2008/05/27

Getting Ripped Off Again

Happy Duopoly

Here's an interesting article worth a read.
Ever wondered why you pay $3 for a toothbrush at Woolies and Coles when a toothbrush costs all of 20c to produce, after packaging?

The latest market research from this bureau into the price of toothbrushes, arising from a trip to the local Coles supermarket last night, showed there was one item - an Oral B toothbrush - ''on special'' at $3.99, down from $5.25.

When you consider that you can buy a whole set of steak knives from the $2 shop for $2, forking out $3.99 for a toothbrush is about as ''special'' as being pick-pocketed.

And of one thing you can be sure, Woolies pricing will not be far from the Coles mark. Most toothbrushes it seems are still manufactured in the US, Germany and even Switzerland so first-world costs are factored into the price. Besides, trust and branding are paramount with a product one puts into one's mouth. Hence the brand premium.
For some time I've noticed I've been paying some insane prices for some pretty basic things at the supermarket. One of the first to really tick off my radar was toothbrushes. How can bits of molded plastic with bits of brush be that expensive when an ipod nano is like 200bucks? It just doesn't make any sense in a world where manufactured goods should be getting cheaper.

Anyway, the other thing that I've noticed over the years is that Woolworths shares have been considered very good shares to own for some time, and that reputation would not have happened had they not been turning extraordinary profit over a sustained period. Even allowing or a 4-5% inflation in the last year, some of the prices they are charging for staples such as rice or fruit and veggies is a little outlandish. The article then goes on to talk about this:
In 1975, Woolies had 17.7% of the branded grocery market and Coles had 17.5%. Franklins, the third player, had 4.8%, wholesaler Davids had 6.3% and the numbers trailed off from there with the state-based supermarket chains which were swallowed up in the 1990s.

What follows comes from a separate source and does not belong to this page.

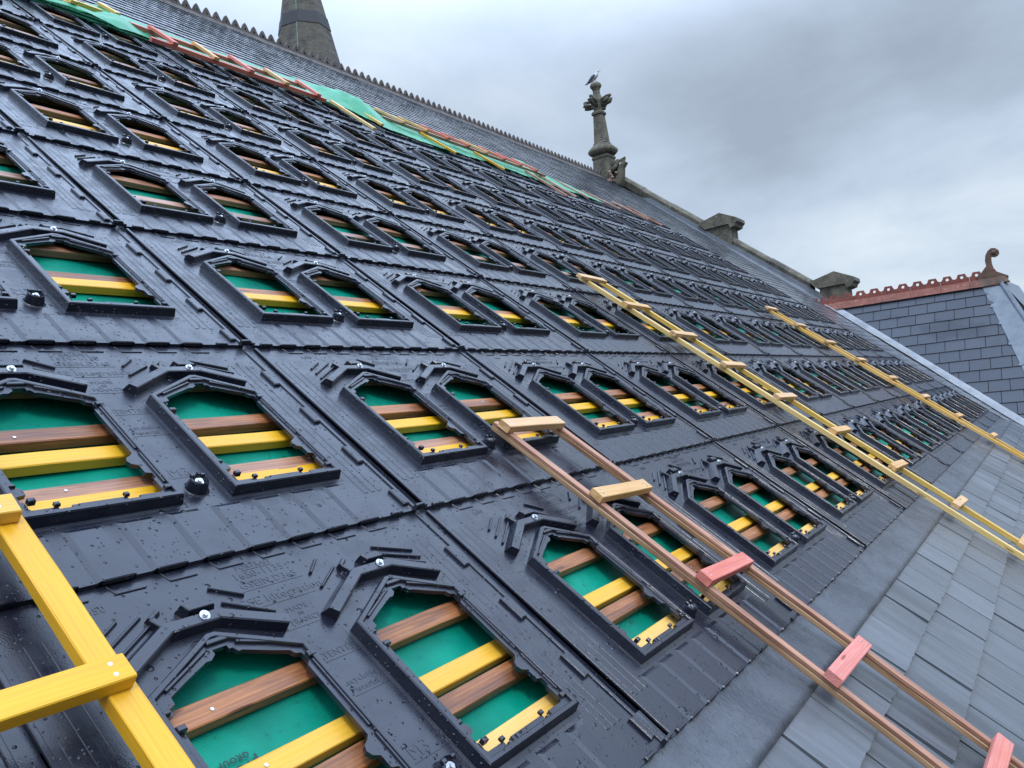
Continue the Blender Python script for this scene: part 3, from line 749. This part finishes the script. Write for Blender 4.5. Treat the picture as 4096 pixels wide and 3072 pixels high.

Remember Composite Buyers (3.3%), Foodland (1.7%), IHL (4.1%), QIW (5..6%) and TIW in Tasmania? Half the market was small, family owned supermarkets and corner stores.

In 1975, the dominant chains - Woolies and Coles - controlled 35% of the market. Now they control 80% - roughly 43% to Woolies and 37% to Coles. You won't hear that from them though. Neilson stopped providing figures in 1995 after being leant on by Woolies.

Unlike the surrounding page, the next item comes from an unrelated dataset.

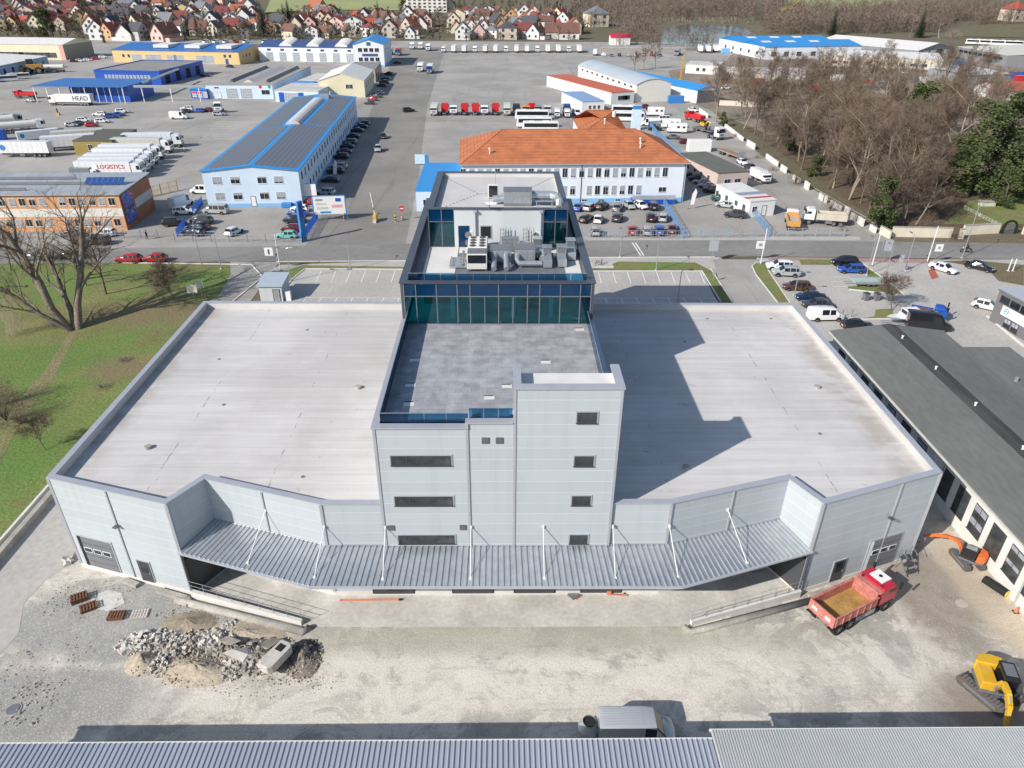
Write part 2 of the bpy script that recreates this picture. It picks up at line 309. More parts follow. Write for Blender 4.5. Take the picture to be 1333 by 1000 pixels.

As demonstrated by the ACCC inquiry, Woolies and Coles prefer to use their own, specially concocted, measure to evaluate market share. ''Share of stomach'' it is called. And it is sheer nonsense. Woolies relied on research from retail data consultant Anthony Dimasi to come up with its ''share of stomach'' research. It also commissioned Dimasi.

Their argument is that Woolies competes against the local hotdog stand, restaurants and any other vendor of foodstuffs, presumably the lady who sells fairy floss at the local fete too.

The reality is that Woolies and Coles stores are in every town in the country and when a customer walks in there to buy packaged groceries that customer is highly likely to buy fresh food - okay, recently unfrozen food - too, for the sake of convenience.

Almost everyone goes to Woolies and Coles to buy packaged groceries and while some consumers may buy their fairy floss elsewhere, they will spend most of their food dollar at one of the two chains.

And the pricing is neck and neck. See the table attached from retail trade publication, Retail World. The most result pricing for a broad basket of goods, calculated this month, shows Woolies's basket cost $100.22 and Coles $101.04.
It's a little bit like the banking sector. If you really want to win back your banking fees, you need to own shares in your own bank and collect the dividends. If you want to win back some of the money disappearing in your grocery bills, you have to own shares in Woolworths and Coles.

The crappy thing is, there's so little competition now, they can afford to dictate the price and even if there isn't collusion, there may as well be collusion because a Duopoly like this simply does not have to make concessions. Unless the government is willing to break up such duopolies - which they clearly are not - then these artificial prices are here to stay. The joke is that we have a government that's been elected to help 'working families', but they won't even do the most basic things that could help them. I didn't think my inner glow in seeing a Labor Government would vanish so fast, but it has.